Task directions
Write out nothing but the lines from the first line of the entries below through the line with "sc.camera=camo"; no pictures go in.

────────────────────

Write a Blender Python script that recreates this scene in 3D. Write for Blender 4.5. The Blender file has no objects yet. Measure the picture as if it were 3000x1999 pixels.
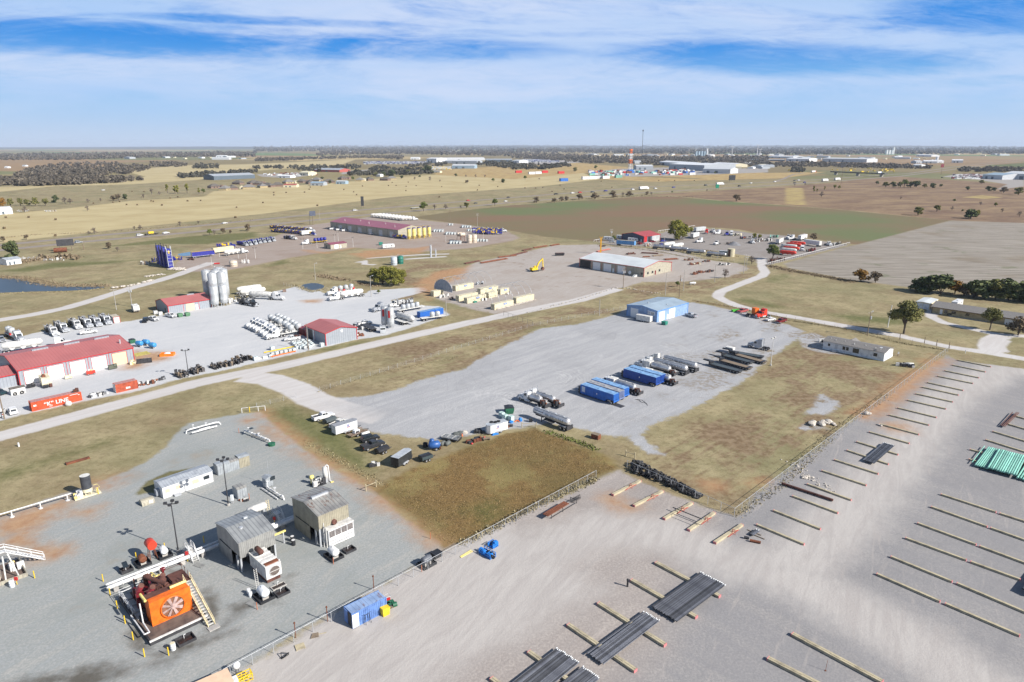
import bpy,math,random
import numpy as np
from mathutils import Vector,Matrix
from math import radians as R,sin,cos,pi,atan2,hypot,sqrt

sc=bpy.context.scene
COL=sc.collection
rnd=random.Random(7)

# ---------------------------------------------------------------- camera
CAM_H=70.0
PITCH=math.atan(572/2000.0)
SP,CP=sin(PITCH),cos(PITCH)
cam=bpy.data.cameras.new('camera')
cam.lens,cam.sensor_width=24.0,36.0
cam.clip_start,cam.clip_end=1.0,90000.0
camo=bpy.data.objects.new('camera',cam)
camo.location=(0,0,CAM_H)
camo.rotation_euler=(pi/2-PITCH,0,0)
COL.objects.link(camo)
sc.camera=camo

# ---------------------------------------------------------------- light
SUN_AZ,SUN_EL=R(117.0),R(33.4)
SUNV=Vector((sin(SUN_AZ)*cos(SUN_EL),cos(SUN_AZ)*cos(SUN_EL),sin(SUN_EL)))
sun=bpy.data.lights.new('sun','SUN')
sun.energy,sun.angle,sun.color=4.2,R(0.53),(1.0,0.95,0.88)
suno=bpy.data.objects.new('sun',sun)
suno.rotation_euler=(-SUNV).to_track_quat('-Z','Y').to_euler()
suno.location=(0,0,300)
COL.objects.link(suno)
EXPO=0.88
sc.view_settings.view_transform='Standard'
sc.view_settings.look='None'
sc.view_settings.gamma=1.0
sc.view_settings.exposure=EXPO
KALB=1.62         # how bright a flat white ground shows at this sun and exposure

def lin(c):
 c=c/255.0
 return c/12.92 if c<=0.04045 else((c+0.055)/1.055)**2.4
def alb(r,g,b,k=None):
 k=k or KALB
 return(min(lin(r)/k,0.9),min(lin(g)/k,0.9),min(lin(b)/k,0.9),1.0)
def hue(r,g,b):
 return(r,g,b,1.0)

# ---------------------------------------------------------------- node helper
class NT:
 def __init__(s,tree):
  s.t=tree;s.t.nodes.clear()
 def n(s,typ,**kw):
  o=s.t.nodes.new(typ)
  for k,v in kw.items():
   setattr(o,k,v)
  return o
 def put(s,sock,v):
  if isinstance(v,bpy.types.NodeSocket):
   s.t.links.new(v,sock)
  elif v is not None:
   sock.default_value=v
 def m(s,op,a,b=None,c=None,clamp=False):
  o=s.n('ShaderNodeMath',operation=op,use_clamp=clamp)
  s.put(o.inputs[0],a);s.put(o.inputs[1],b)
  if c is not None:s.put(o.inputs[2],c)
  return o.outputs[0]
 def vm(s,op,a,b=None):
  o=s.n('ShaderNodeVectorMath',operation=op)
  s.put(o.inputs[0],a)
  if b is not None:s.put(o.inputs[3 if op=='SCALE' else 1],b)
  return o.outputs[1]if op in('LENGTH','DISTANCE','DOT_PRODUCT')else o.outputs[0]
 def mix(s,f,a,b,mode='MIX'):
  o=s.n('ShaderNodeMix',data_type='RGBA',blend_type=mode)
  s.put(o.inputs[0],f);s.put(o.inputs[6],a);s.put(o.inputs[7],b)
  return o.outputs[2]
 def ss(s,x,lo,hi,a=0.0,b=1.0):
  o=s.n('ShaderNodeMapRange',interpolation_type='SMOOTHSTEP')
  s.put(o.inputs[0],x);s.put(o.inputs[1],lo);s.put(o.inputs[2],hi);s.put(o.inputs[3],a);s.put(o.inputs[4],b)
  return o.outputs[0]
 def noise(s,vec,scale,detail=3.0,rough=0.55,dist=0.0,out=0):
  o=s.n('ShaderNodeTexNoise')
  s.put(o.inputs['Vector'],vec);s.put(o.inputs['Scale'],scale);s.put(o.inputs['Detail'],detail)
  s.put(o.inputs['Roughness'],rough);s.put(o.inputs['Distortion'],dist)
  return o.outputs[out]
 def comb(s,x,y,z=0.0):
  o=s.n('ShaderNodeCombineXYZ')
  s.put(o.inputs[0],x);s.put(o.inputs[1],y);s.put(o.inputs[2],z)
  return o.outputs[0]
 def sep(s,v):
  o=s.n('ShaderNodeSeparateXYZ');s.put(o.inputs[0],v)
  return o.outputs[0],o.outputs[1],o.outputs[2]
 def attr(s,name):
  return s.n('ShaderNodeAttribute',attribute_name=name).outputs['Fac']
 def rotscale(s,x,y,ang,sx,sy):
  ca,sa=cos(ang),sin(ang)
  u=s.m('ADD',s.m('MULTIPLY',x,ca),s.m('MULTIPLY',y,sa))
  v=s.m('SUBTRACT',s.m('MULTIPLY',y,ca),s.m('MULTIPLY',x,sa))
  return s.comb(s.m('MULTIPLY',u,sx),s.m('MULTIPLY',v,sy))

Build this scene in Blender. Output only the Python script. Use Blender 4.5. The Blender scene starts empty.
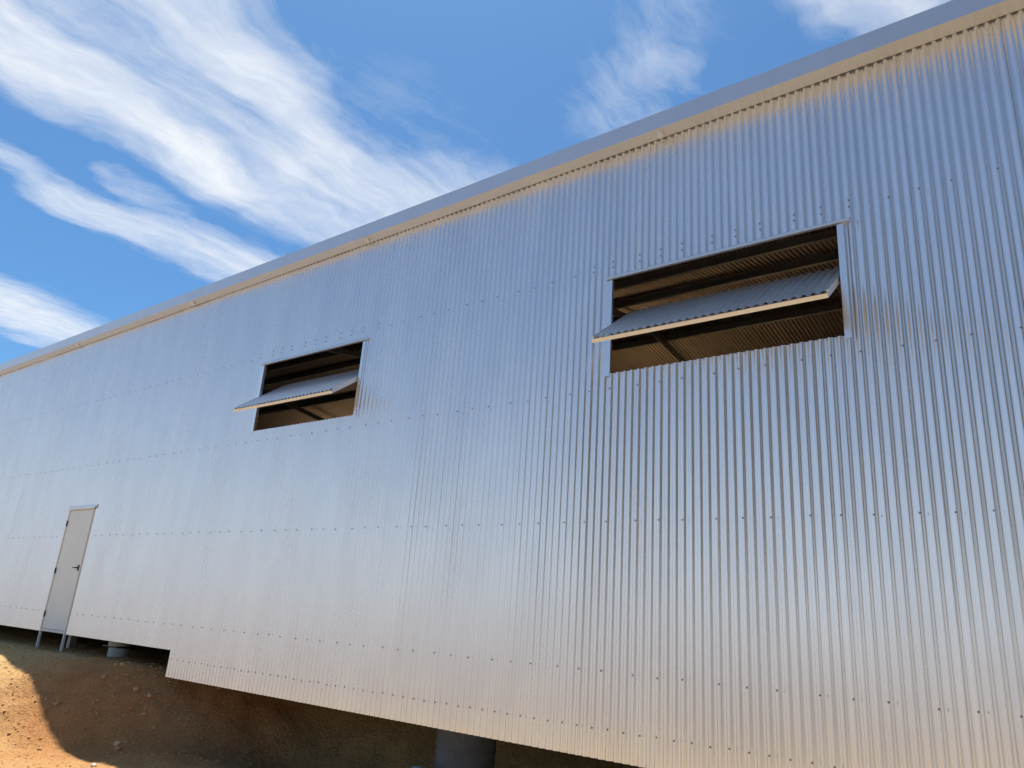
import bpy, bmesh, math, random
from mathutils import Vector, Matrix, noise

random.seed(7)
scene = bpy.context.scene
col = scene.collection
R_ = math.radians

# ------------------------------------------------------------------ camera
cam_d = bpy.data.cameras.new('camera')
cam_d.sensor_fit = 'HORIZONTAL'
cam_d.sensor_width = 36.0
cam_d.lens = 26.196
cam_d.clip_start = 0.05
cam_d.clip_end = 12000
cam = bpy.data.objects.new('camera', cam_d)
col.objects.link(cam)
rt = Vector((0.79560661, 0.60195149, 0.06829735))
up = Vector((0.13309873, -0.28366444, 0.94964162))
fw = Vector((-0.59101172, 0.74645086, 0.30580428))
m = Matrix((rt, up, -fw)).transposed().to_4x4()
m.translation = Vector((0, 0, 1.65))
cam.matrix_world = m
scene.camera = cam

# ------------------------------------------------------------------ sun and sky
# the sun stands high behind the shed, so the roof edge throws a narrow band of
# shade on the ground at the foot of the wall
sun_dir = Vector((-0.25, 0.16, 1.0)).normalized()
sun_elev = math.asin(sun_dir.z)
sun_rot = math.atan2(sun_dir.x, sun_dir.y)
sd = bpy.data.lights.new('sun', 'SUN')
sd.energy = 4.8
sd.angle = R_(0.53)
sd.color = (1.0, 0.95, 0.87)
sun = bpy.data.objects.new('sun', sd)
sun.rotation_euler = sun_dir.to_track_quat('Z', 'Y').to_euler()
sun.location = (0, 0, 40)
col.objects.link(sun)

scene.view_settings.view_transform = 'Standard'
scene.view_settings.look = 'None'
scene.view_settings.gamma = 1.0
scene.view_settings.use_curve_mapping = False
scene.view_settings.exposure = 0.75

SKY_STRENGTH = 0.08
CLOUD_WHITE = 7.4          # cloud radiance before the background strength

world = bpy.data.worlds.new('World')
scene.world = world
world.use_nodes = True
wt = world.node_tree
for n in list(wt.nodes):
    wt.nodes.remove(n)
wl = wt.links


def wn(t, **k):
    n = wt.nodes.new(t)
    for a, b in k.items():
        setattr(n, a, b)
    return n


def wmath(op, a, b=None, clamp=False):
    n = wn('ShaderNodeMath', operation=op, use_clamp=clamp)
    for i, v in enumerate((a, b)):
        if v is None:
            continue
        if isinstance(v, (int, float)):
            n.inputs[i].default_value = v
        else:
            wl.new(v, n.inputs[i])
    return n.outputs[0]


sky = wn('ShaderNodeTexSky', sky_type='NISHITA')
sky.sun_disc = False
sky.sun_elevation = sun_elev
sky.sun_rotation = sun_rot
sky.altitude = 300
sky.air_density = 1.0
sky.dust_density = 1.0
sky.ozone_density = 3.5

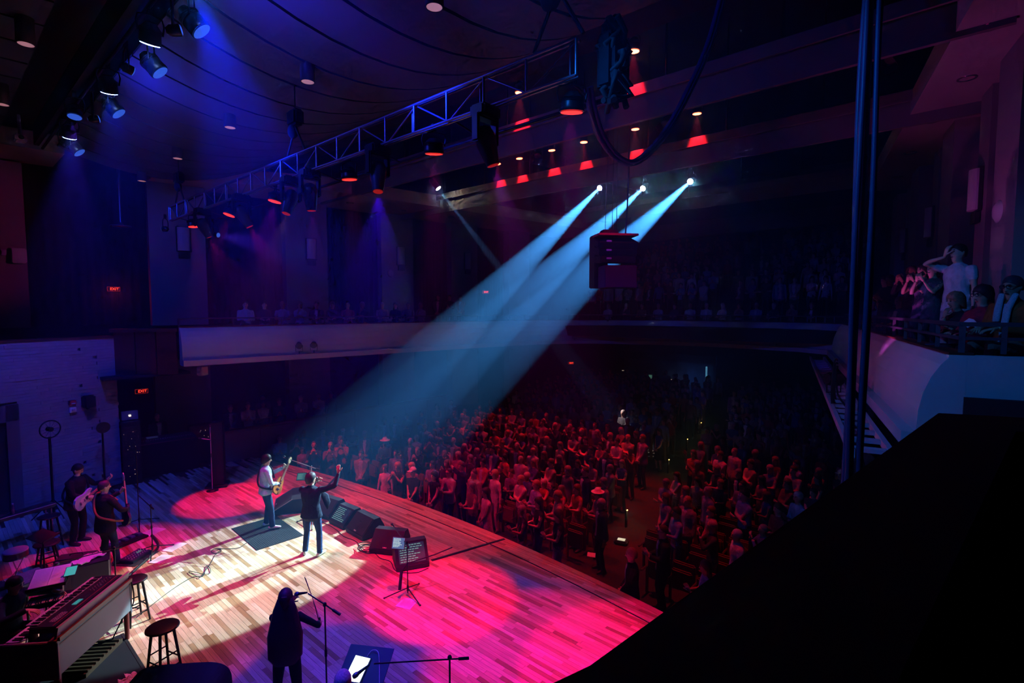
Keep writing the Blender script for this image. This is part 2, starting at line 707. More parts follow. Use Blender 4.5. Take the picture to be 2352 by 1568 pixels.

────────────────────

Solution to this exercise
Write a Blender Python script that recreates this scene in 3D. Write for Blender 4.5. The Blender file has no objects yet. Measure the picture as if it were 3000x1999 pixels.
import bpy,math,random
import numpy as np
from mathutils import Vector,Matrix
from math import radians as R,sin,cos,pi,atan2,hypot,sqrt

sc=bpy.context.scene
COL=sc.collection
rnd=random.Random(7)

# ---------------------------------------------------------------- camera
CAM_H=70.0
PITCH=math.atan(572/2000.0)
SP,CP=sin(PITCH),cos(PITCH)
cam=bpy.data.cameras.new('camera')
cam.lens,cam.sensor_width=24.0,36.0
cam.clip_start,cam.clip_end=1.0,90000.0
camo=bpy.data.objects.new('camera',cam)
camo.location=(0,0,CAM_H)
camo.rotation_euler=(pi/2-PITCH,0,0)
COL.objects.link(camo)
sc.camera=camo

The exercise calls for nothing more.